### REQUIREMENT:
Copy out all of the material, matching it word for word.

### DATA:
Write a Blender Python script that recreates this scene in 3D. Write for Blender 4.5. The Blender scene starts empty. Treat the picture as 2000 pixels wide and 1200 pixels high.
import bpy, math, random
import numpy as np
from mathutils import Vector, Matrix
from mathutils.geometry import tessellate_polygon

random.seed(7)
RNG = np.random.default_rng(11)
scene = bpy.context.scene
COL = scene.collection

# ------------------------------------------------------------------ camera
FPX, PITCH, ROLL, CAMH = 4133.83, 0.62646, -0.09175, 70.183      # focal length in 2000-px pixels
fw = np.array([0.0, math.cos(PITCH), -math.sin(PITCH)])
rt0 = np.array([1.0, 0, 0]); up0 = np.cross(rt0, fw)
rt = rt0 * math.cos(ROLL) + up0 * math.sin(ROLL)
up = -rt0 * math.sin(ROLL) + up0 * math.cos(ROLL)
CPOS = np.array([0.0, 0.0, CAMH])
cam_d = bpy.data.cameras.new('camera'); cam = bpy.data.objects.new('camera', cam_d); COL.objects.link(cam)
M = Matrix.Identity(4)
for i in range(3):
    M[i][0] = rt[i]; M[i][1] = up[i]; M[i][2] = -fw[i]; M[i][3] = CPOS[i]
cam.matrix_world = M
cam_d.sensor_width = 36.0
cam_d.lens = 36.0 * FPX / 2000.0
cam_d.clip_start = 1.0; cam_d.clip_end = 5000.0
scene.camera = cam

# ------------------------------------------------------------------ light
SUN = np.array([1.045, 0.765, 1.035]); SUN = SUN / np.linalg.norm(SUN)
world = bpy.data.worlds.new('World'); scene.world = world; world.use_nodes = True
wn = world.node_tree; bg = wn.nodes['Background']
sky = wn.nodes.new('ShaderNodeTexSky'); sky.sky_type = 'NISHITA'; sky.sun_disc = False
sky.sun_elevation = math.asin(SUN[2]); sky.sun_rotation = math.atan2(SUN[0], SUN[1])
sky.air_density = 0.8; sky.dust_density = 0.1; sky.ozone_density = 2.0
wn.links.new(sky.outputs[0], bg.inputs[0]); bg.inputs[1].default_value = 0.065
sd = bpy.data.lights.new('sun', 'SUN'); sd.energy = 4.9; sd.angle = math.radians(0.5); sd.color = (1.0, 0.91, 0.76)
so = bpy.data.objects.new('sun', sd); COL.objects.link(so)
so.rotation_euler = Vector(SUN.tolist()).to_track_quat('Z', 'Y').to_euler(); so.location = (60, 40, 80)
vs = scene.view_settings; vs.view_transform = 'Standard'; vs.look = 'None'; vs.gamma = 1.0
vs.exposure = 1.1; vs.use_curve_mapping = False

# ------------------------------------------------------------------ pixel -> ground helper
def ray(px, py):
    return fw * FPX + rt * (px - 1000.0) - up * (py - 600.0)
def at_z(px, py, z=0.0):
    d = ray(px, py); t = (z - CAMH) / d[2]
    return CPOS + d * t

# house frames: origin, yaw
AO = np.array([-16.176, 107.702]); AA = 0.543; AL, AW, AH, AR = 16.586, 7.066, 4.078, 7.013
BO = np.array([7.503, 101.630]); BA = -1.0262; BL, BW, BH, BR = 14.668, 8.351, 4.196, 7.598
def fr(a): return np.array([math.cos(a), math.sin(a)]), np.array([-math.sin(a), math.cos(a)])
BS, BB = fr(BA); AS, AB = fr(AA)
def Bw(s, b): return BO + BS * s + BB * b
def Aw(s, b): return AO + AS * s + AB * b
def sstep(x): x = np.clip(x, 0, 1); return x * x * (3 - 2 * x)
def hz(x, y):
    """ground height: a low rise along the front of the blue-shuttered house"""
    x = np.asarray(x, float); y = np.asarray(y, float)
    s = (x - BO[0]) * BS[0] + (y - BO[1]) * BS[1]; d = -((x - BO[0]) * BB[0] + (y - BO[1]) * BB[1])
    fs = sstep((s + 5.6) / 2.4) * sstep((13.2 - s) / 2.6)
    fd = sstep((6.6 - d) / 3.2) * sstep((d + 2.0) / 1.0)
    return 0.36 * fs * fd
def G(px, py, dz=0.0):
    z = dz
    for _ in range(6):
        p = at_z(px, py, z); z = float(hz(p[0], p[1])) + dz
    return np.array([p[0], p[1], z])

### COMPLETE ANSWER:
Write a Blender Python script that recreates this scene in 3D. Write for Blender 4.5. The Blender scene starts empty. Treat the picture as 2000 pixels wide and 1200 pixels high.
import bpy, math, random
import numpy as np
from mathutils import Vector, Matrix
from mathutils.geometry import tessellate_polygon

random.seed(7)
RNG = np.random.default_rng(11)
scene = bpy.context.scene
COL = scene.collection

# ------------------------------------------------------------------ camera
FPX, PITCH, ROLL, CAMH = 4133.83, 0.62646, -0.09175, 70.183      # focal length in 2000-px pixels
fw = np.array([0.0, math.cos(PITCH), -math.sin(PITCH)])
rt0 = np.array([1.0, 0, 0]); up0 = np.cross(rt0, fw)
rt = rt0 * math.cos(ROLL) + up0 * math.sin(ROLL)
up = -rt0 * math.sin(ROLL) + up0 * math.cos(ROLL)
CPOS = np.array([0.0, 0.0, CAMH])
cam_d = bpy.data.cameras.new('camera'); cam = bpy.data.objects.new('camera', cam_d); COL.objects.link(cam)
M = Matrix.Identity(4)
for i in range(3):
    M[i][0] = rt[i]; M[i][1] = up[i]; M[i][2] = -fw[i]; M[i][3] = CPOS[i]
cam.matrix_world = M
cam_d.sensor_width = 36.0
cam_d.lens = 36.0 * FPX / 2000.0
cam_d.clip_start = 1.0; cam_d.clip_end = 5000.0
scene.camera = cam

# ------------------------------------------------------------------ light
SUN = np.array([1.045, 0.765, 1.035]); SUN = SUN / np.linalg.norm(SUN)
world = bpy.data.worlds.new('World'); scene.world = world; world.use_nodes = True
wn = world.node_tree; bg = wn.nodes['Background']
sky = wn.nodes.new('ShaderNodeTexSky'); sky.sky_type = 'NISHITA'; sky.sun_disc = False
sky.sun_elevation = math.asin(SUN[2]); sky.sun_rotation = math.atan2(SUN[0], SUN[1])
sky.air_density = 0.8; sky.dust_density = 0.1; sky.ozone_density = 2.0
wn.links.new(sky.outputs[0], bg.inputs[0]); bg.inputs[1].default_value = 0.065
sd = bpy.data.lights.new('sun', 'SUN'); sd.energy = 4.9; sd.angle = math.radians(0.5); sd.color = (1.0, 0.91, 0.76)
so = bpy.data.objects.new('sun', sd); COL.objects.link(so)
so.rotation_euler = Vector(SUN.tolist()).to_track_quat('Z', 'Y').to_euler(); so.location = (60, 40, 80)
vs = scene.view_settings; vs.view_transform = 'Standard'; vs.look = 'None'; vs.gamma = 1.0
vs.exposure = 1.1; vs.use_curve_mapping = False

# ------------------------------------------------------------------ pixel -> ground helper
def ray(px, py):
    return fw * FPX + rt * (px - 1000.0) - up * (py - 600.0)
def at_z(px, py, z=0.0):
    d = ray(px, py); t = (z - CAMH) / d[2]
    return CPOS + d * t

# house frames: origin, yaw
AO = np.array([-16.176, 107.702]); AA = 0.543; AL, AW, AH, AR = 16.586, 7.066, 4.078, 7.013
BO = np.array([7.503, 101.630]); BA = -1.0262; BL, BW, BH, BR = 14.668, 8.351, 4.196, 7.598
def fr(a): return np.array([math.cos(a), math.sin(a)]), np.array([-math.sin(a), math.cos(a)])
BS, BB = fr(BA); AS, AB = fr(AA)
def Bw(s, b): return BO + BS * s + BB * b
def Aw(s, b): return AO + AS * s + AB * b
def sstep(x): x = np.clip(x, 0, 1); return x * x * (3 - 2 * x)
def hz(x, y):
    """ground height: a low rise along the front of the blue-shuttered house"""
    x = np.asarray(x, float); y = np.asarray(y, float)
    s = (x - BO[0]) * BS[0] + (y - BO[1]) * BS[1]; d = -((x - BO[0]) * BB[0] + (y - BO[1]) * BB[1])
    fs = sstep((s + 5.6) / 2.4) * sstep((13.2 - s) / 2.6)
    fd = sstep((6.6 - d) / 3.2) * sstep((d + 2.0) / 1.0)
    return 0.36 * fs * fd
def G(px, py, dz=0.0):
    z = dz
    for _ in range(6):
        p = at_z(px, py, z); z = float(hz(p[0], p[1])) + dz
    return np.array([p[0], p[1], z])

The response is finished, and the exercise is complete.